EXERCISE AIM: Please quote the material exactly, every line of it.

DATA SECTION:
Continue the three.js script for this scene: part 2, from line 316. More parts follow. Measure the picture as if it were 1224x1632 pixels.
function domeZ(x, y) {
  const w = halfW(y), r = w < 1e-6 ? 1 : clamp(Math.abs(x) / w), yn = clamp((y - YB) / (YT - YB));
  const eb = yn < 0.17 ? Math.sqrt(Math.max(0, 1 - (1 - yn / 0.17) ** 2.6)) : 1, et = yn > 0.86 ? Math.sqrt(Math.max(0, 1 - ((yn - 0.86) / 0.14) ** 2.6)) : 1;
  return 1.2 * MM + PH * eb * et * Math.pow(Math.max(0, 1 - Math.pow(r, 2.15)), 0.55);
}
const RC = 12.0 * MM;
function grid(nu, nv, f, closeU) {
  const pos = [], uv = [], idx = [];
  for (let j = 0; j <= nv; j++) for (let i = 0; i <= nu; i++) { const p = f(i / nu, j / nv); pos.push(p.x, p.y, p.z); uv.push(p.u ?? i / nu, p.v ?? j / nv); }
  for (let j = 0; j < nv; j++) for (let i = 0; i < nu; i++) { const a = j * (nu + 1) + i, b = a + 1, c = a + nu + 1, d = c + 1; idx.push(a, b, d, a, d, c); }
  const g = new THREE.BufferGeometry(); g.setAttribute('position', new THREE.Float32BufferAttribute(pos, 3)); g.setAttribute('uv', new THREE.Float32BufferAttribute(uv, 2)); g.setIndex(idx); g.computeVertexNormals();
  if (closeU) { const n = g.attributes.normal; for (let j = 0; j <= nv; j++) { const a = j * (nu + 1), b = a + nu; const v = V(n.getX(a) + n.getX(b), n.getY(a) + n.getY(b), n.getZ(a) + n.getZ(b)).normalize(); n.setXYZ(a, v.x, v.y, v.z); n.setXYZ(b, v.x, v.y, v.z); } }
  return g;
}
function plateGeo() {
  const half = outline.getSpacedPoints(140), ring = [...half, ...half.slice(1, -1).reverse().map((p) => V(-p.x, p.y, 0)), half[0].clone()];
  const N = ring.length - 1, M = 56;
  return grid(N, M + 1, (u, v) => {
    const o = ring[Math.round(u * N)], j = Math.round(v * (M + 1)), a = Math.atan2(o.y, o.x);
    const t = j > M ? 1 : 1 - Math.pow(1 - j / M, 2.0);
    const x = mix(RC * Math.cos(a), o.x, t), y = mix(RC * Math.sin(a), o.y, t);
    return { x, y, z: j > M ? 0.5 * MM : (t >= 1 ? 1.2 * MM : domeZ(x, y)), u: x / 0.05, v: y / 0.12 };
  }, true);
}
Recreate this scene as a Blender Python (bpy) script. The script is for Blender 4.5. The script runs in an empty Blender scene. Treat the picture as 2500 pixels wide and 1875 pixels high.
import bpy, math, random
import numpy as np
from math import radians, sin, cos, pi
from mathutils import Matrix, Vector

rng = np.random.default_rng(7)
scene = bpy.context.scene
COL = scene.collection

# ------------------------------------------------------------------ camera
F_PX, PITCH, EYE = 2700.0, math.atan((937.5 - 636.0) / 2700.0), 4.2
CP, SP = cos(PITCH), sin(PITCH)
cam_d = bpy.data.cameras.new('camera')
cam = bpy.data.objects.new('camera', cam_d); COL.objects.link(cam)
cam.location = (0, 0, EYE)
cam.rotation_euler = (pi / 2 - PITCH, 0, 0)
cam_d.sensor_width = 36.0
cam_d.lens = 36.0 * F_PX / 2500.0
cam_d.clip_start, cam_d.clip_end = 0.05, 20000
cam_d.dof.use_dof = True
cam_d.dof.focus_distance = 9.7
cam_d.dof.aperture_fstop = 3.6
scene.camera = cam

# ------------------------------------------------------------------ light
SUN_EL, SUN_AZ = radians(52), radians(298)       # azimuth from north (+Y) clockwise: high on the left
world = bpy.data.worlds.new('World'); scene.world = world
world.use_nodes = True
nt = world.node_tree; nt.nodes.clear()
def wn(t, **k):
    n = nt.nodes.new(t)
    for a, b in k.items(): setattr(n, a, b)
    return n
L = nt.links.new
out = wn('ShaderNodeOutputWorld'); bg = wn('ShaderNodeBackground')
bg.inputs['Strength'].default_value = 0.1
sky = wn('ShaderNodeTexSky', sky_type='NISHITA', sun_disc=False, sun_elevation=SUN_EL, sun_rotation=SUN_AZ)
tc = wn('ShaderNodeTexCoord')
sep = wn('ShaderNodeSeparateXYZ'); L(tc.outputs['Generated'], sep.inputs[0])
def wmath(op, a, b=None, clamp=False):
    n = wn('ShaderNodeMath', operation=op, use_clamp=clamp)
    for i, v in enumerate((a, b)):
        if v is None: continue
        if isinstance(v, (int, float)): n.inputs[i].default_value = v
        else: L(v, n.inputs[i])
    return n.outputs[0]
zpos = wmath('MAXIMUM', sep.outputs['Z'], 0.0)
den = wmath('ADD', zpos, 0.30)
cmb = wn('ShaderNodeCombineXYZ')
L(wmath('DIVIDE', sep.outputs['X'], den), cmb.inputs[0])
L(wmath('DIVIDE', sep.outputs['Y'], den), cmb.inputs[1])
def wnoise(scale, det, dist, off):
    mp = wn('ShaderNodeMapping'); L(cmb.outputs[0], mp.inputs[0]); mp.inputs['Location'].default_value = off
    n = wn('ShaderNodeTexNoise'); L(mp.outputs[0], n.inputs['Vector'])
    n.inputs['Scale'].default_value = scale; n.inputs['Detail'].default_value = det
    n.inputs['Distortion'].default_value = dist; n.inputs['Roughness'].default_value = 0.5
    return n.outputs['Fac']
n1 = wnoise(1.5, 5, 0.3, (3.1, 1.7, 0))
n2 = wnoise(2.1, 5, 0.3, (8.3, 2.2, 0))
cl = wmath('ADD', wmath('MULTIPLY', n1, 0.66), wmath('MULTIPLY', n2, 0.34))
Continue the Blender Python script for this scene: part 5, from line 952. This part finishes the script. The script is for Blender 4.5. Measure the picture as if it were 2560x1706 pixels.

PROBLEM SOLUTION:
Continue the three.js script for this scene: part 2, from line 316. More parts follow. Measure the picture as if it were 1224x1632 pixels.
function domeZ(x, y) {
  const w = halfW(y), r = w < 1e-6 ? 1 : clamp(Math.abs(x) / w), yn = clamp((y - YB) / (YT - YB));
  const eb = yn < 0.17 ? Math.sqrt(Math.max(0, 1 - (1 - yn / 0.17) ** 2.6)) : 1, et = yn > 0.86 ? Math.sqrt(Math.max(0, 1 - ((yn - 0.86) / 0.14) ** 2.6)) : 1;
  return 1.2 * MM + PH * eb * et * Math.pow(Math.max(0, 1 - Math.pow(r, 2.15)), 0.55);
}
const RC = 12.0 * MM;
function grid(nu, nv, f, closeU) {
  const pos = [], uv = [], idx = [];
  for (let j = 0; j <= nv; j++) for (let i = 0; i <= nu; i++) { const p = f(i / nu, j / nv); pos.push(p.x, p.y, p.z); uv.push(p.u ?? i / nu, p.v ?? j / nv); }
  for (let j = 0; j < nv; j++) for (let i = 0; i < nu; i++) { const a = j * (nu + 1) + i, b = a + 1, c = a + nu + 1, d = c + 1; idx.push(a, b, d, a, d, c); }
  const g = new THREE.BufferGeometry(); g.setAttribute('position', new THREE.Float32BufferAttribute(pos, 3)); g.setAttribute('uv', new THREE.Float32BufferAttribute(uv, 2)); g.setIndex(idx); g.computeVertexNormals();
  if (closeU) { const n = g.attributes.normal; for (let j = 0; j <= nv; j++) { const a = j * (nu + 1), b = a + nu; const v = V(n.getX(a) + n.getX(b), n.getY(a) + n.getY(b), n.getZ(a) + n.getZ(b)).normalize(); n.setXYZ(a, v.x, v.y, v.z); n.setXYZ(b, v.x, v.y, v.z); } }
  return g;
}
function plateGeo() {
  const half = outline.getSpacedPoints(140), ring = [...half, ...half.slice(1, -1).reverse().map((p) => V(-p.x, p.y, 0)), half[0].clone()];
  const N = ring.length - 1, M = 56;
  return grid(N, M + 1, (u, v) => {
    const o = ring[Math.round(u * N)], j = Math.round(v * (M + 1)), a = Math.atan2(o.y, o.x);
    const t = j > M ? 1 : 1 - Math.pow(1 - j / M, 2.0);
    const x = mix(RC * Math.cos(a), o.x, t), y = mix(RC * Math.sin(a), o.y, t);
    return { x, y, z: j > M ? 0.5 * MM : (t >= 1 ? 1.2 * MM : domeZ(x, y)), u: x / 0.05, v: y / 0.12 };
  }, true);
}
Recreate this scene as a Blender Python (bpy) script. The script is for Blender 4.5. The script runs in an empty Blender scene. Treat the picture as 2500 pixels wide and 1875 pixels high.
import bpy, math, random
import numpy as np
from math import radians, sin, cos, pi
from mathutils import Matrix, Vector

rng = np.random.default_rng(7)
scene = bpy.context.scene
COL = scene.collection

# ------------------------------------------------------------------ camera
F_PX, PITCH, EYE = 2700.0, math.atan((937.5 - 636.0) / 2700.0), 4.2
CP, SP = cos(PITCH), sin(PITCH)
cam_d = bpy.data.cameras.new('camera')
cam = bpy.data.objects.new('camera', cam_d); COL.objects.link(cam)
cam.location = (0, 0, EYE)
cam.rotation_euler = (pi / 2 - PITCH, 0, 0)
cam_d.sensor_width = 36.0
cam_d.lens = 36.0 * F_PX / 2500.0
cam_d.clip_start, cam_d.clip_end = 0.05, 20000
cam_d.dof.use_dof = True
cam_d.dof.focus_distance = 9.7
cam_d.dof.aperture_fstop = 3.6
scene.camera = cam

# ------------------------------------------------------------------ light
SUN_EL, SUN_AZ = radians(52), radians(298)       # azimuth from north (+Y) clockwise: high on the left
world = bpy.data.worlds.new('World'); scene.world = world
world.use_nodes = True
nt = world.node_tree; nt.nodes.clear()
def wn(t, **k):
    n = nt.nodes.new(t)
    for a, b in k.items(): setattr(n, a, b)
    return n
L = nt.links.new
out = wn('ShaderNodeOutputWorld'); bg = wn('ShaderNodeBackground')
bg.inputs['Strength'].default_value = 0.1
sky = wn('ShaderNodeTexSky', sky_type='NISHITA', sun_disc=False, sun_elevation=SUN_EL, sun_rotation=SUN_AZ)
tc = wn('ShaderNodeTexCoord')
sep = wn('ShaderNodeSeparateXYZ'); L(tc.outputs['Generated'], sep.inputs[0])
def wmath(op, a, b=None, clamp=False):
    n = wn('ShaderNodeMath', operation=op, use_clamp=clamp)
    for i, v in enumerate((a, b)):
        if v is None: continue
        if isinstance(v, (int, float)): n.inputs[i].default_value = v
        else: L(v, n.inputs[i])
    return n.outputs[0]
zpos = wmath('MAXIMUM', sep.outputs['Z'], 0.0)
den = wmath('ADD', zpos, 0.30)
cmb = wn('ShaderNodeCombineXYZ')
L(wmath('DIVIDE', sep.outputs['X'], den), cmb.inputs[0])
L(wmath('DIVIDE', sep.outputs['Y'], den), cmb.inputs[1])
def wnoise(scale, det, dist, off):
    mp = wn('ShaderNodeMapping'); L(cmb.outputs[0], mp.inputs[0]); mp.inputs['Location'].default_value = off
    n = wn('ShaderNodeTexNoise'); L(mp.outputs[0], n.inputs['Vector'])
    n.inputs['Scale'].default_value = scale; n.inputs['Detail'].default_value = det
    n.inputs['Distortion'].default_value = dist; n.inputs['Roughness'].default_value = 0.5
    return n.outputs['Fac']
n1 = wnoise(1.5, 5, 0.3, (3.1, 1.7, 0))
n2 = wnoise(2.1, 5, 0.3, (8.3, 2.2, 0))
cl = wmath('ADD', wmath('MULTIPLY', n1, 0.66), wmath('MULTIPLY', n2, 0.34))
Continue the Blender Python script for this scene: part 5, from line 952. This part finishes the script. The script is for Blender 4.5. Measure the picture as if it were 2560x1706 pixels.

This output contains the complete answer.